By Pete DeMola |
SCHENECTADY — Cement trucks wound through the Stockade last week, making their way down North Ferry Street.
The convoy of roughly 30 vehicles was headed to the site of the city’s new sewage pump station, the city’s largest ongoing infrastructure project — and one nearly a decade in the making.
Work is underway on replacing the current station along the Mohawk River, which was breached by flood waters during Tropical Storm Irene in 2011 and later slapped with a state Department of Conservation consent order requiring the city to bring mechanical components above the floodplain.
The present facility collects between 4 and 6 million gallons of waste each day, from not only the city, but also the Village of Scotia and industrial parks in Rotterdam and Glenville.

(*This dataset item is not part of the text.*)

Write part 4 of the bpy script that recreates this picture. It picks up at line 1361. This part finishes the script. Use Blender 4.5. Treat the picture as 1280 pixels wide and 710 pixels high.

From there, a new underground gravity-fed force main carries waste under the statue Lawrence the Indian, along Front Street, through Mohawk Harbor and to the city’s Water Treatment Plant on Anthony Street in the city’s Northside.
“This is a critical station,” said Paul LaFond, the city’s commissioner of general services. “A lot of people don’t know what the city of Schenectady’s treatment plants are doing.”
Workers have bored 40 feet into the ground and poured nearly 100 tons of cement into the ring-shaped pit for the sub base.
A convoy is slated to make a third pour next week.
Eventually, an L-shaped building will be constructed over the top, skirting the existing location, which dates back to 1913, and will be decommissioned following the project’s completion.
Officials haven’t yet announced plans for future uses.
The new plant is part of a three-phase project clocking in at $50 million, which has been cobbled together through bonds and a $3 million state grant. The building itself has a $22 million price tag, with $11 million slated for the force main and the remainder allocated for upgrades to the treatment plant, which treats roughly 12 million gallons daily.
LaFond hopes the project will be completed by September.